Через два дня показалась со стороны Никольского первая казачья сотня мятежников. Ворвались в село, рассчитывая на легкий успех. Знали, что основной наш отряд ушел на Сосновку, а она-то дальше Никольского.

Сразу устремились к школе — манило оружие. Но на площади мы встретили их дружным огнем… Стали валиться с коней бандиты. Увидали — дело плохо, повернули назад. Но мы понимали, что ушли они не совсем, скоро вернутся, и были бдительны. Напряженно прошла ночь. Потом день и еще ночь. Из Сосновки тем временем вернулся отряд, посланный туда Пасиковским. Вернулось, собственно, несколько бойцов… Остальные, в том числе и начальник отряда, сложили свои головы под Сосновкой. Так обошлось нам легкомыслие одного человека.

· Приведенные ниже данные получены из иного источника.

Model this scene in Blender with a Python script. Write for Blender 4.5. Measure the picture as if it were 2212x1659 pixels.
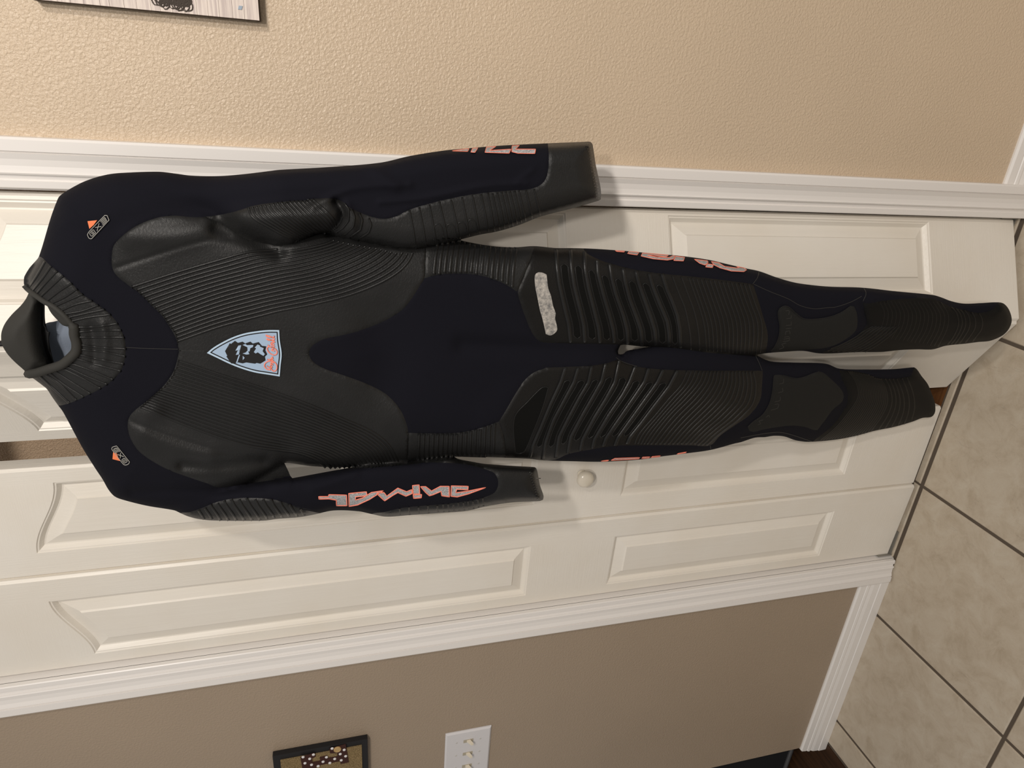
import bpy, math, random
import numpy as np
from mathutils import Vector, Matrix
from mathutils.geometry import delaunay_2d_cdt

random.seed(7)
for o in list(bpy.data.objects):
    bpy.data.objects.remove(o)
SC = bpy.context.scene
COL = SC.collection

# ------------------------------------------------------------------ camera
CAM = np.array([0.642, -1.1217, 1.4658])
YAW, PITCH, ROLL, FPX = -0.4369, 0.2701, 0.0467, 1441.05
fw = np.array([math.sin(YAW)*math.cos(PITCH), math.cos(YAW)*math.cos(PITCH), -math.sin(PITCH)])
rt = np.array([math.cos(YAW), -math.sin(YAW), 0.0])
dn = np.cross(fw, rt)
RT = math.cos(ROLL)*rt + math.sin(ROLL)*dn
DN = -math.sin(ROLL)*rt + math.cos(ROLL)*dn
cam = bpy.data.cameras.new('camera')
cam.sensor_fit = 'HORIZONTAL'; cam.sensor_width = 36.0
cam.lens = FPX/2212*36.0
cam.clip_start = 0.02
camo = bpy.data.objects.new('camera', cam)
COL.objects.link(camo)
M = Matrix.Identity(4)                 # phone held sideways: picture left is up in the room
for i in range(3):
    M[i][0] = DN[i]; M[i][1] = RT[i]; M[i][2] = -fw[i]; M[i][3] = CAM[i]
camo.matrix_world = M
SC.camera = camo

# ------------------------------------------------------------------ world, lights, exposure
SC.view_settings.view_transform = 'Standard'
SC.view_settings.look = 'None'
SC.view_settings.gamma = 1.0
SC.view_settings.use_curve_mapping = False
SC.view_settings.exposure = 0.0
W = bpy.data.worlds.new('world'); SC.world = W; W.use_nodes = True
W.node_tree.nodes['Background'].inputs[0].default_value = (1.0, 0.955, 0.905, 1)
W.node_tree.nodes['Background'].inputs[1].default_value = 0.35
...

Увидел это Пасиковский, весь увешанный гранатами вскочил в кошевку, запряженную парой крепких лошадей, и был таков. Только мы его и видели.

Теперь нас в Алексеевке было около сорока человек… Вооружены мы были двумя пулеметами. Один, помнится, высокий, на треногах — американский «сетен». Был еще ручной пулемет «шоша».

А сила на нас шла немалая: кулацким заправилам угрозами, принуждением и обманом удалось собрать в свои отряды около трех тысяч человек. Правда, нам помогал снег. Много его было в тот год. Стоило чуть свернуть с дороги, и лошади проваливались по брюхо, увязали в сугробах люди. Завалено снегом было и село Алексеевка. Горы снега лежали чуть не до крыш. Мятежным отрядам нельзя было наступать широким фронтом, а мы могли держать оборону.

Однако слишком велика была сила, осаждавшая Алексеевку. В первые часы боя погиб инспектор милиции — уфимский рабочий Мансуров… Один за другим, сраженные вражескими пулями, падали бойцы.

Целый день продолжалась жестокая перестрелка, а к вечеру у нас кончились патроны. Ворвались бандиты в село, кинулись в рукопашную. Тут же, в бою был пронзен штыком командир продотряда питерский рабочий Жимоловский… Меня ударили прикладом по голове. Потерял сознание…

Ночью нас, оставшихся в живых и захваченных в плен, отправили в Никольское, в главный штаб банды. Меня, избитого и почти раздетого, вместе с несколькими товарищами бросили в холодный сарай. На другой день состоялся «суд». Приговор был коротким: расстрелять. Оставалось нам жить до вечера.

Так и сказали нам бандиты:

— Глядите в последний раз на белый свет. Когда солнышко зайдет, кокнем.

А вечером в село Никольское с севера, со стороны Петропавловска, ворвалась Красная конница. Наши отряды спешили и с юга, из Акмолинска.

Главари мятежников Степан Ефремов, Иван Окатов и прапорщик Козодуб бежали. Многих бандитов в тот день побили… Нас, пленных милиционеров, освободили. Несколько дней отхаживали меня мачеха и сестренка. Лечили раны, ушибы. С перевязанной головой, с незажившими кровоподтеками вернулся я в Алексеевку, в свою милицию. А через неделю опять на коне. Все лето 1921 года мы продолжали борьбу, ликвидируя остатки кулацкой банды.

с. Алексеевка Целиноградской области.